Brought to you by OBS reviewer Alina

Synopsis:

l-a-child-and-other-stories-penny-jacksonIn this collection of award-winning short stories, men, women and teenagers from London to Boston to Hiroshima to India grapple with the unpredictability of their lives. A teenager receives a gun from his best friend when he finds out his girlfriend has been unfaithful. A teacher in Hiroshima finds herself acting in a live sex show. A young man fakes an act of heroism at the George Washington Bridge so he can be famous. A hostess in a Wonderland-themed amusement park loses her identity to become the “perfect” Alice. And, in the Pushcart Prize-awarded title story, a group of disenfranchised young adults try to make sense of the artificial world that is Los Angeles.(Goodreads)

Review:

I have always been lucky to choose good short-story collections. When I first read the synopsis to L.A. Child and Other Stories, I was immediately tempted to pick it up, and it hasn’t disappointed me.
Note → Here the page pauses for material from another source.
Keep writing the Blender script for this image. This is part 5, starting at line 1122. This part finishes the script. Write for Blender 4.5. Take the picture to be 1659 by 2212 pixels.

Many people all over the world lead a life of frustration, being daily subjected to peer pressure, family pressure, not being able to cope with the expectations of the society or not dealing well with the hand that life dealt them. The irony is that this is a world in which we are supposed to be happy. This is what these stories are all about. Trying to figure out what went wrong. Take, for instance, the Wonderland (in ‘All Alices’ story): it’s colorful, it’s got pink fluffy clouds. It’s designed to make you feel good and relaxed. But it’s all about the surface. And the teenagers working there are not equipped to deal with it. They are innocent and credulous and want to fit in. Soon they start to change and they lose themselves in it. They believe it, they adopt it and try to imitate it, to integrate into it. And that’s when tragedy strikes.

Youngsters are always tempted to imitate singers, actors, rich people that they see on TV. In Margaret’s Mother, a girl’s hair is …

“streaked red and yellow like Cindy Lauper’s in the “We are the World” video”.

How can they grow into an identity when they are told what to like:

“Dad completely flipped when he realized that junior didn’t go in for sports” ~L.A. Child

How to feel when they cannot distinguish between what’s real and what’s fake. Their sense of value is distorted: a young American comes to worship a Brit called Maud, without realizing that the latter has plans to rip her off to buy a tv set:

“She’s fantastic. They spit on people like that in my hometown” ~London Bridge

They are constantly taught that what they see is not true: little black Louise cannot be friends with her Irish Catholic friend, even if

“her blood was the same exact color as mine” ~Louise in Charlestown

Some still try to fight it later in life, as adults, but they are quickly told by friends that they should go back quietly to the place that was assigned for them by society. Some resign themselves to it and become hypocrites and pathetic liars. They are so afraid and tired of fighting the family, friends, co-workers, that they just keep on the illusion and eventually pass it on to their children.

I was particularly impressed with the character in L.A Child. She moves in a world of crushed dreams, teenagers who refuse to be brainwashed, but fall victim to their own protests. She, however, keeps on dreaming that her …

“music will clear the air raise the fog raise the smog and no one will ever say that people go to L.A. to die”.

The stories are fast-paced and to the point. The descriptions of the settings are vivid and the dialogue and interior monologues bring to us the innermost thoughts and desires of the characters. It is difficult in short stories to really build a character, so using the first person, a bit of stream of consciousness and a bit of monologue, we can get a pretty clear picture of the hurt, the panic, the determination or the resignation of the characters.

Penny Jackson is a very good teacher, she shows us the good and the bad, the real and the fake, and in case we don’t understand, she explains it to us:

“By treating us as normal, Margaret’s mother has made us feel like freaks.”

It’s good to read this kind of book from time to time to remind us that suffering is all around us and it’s time to take a stand.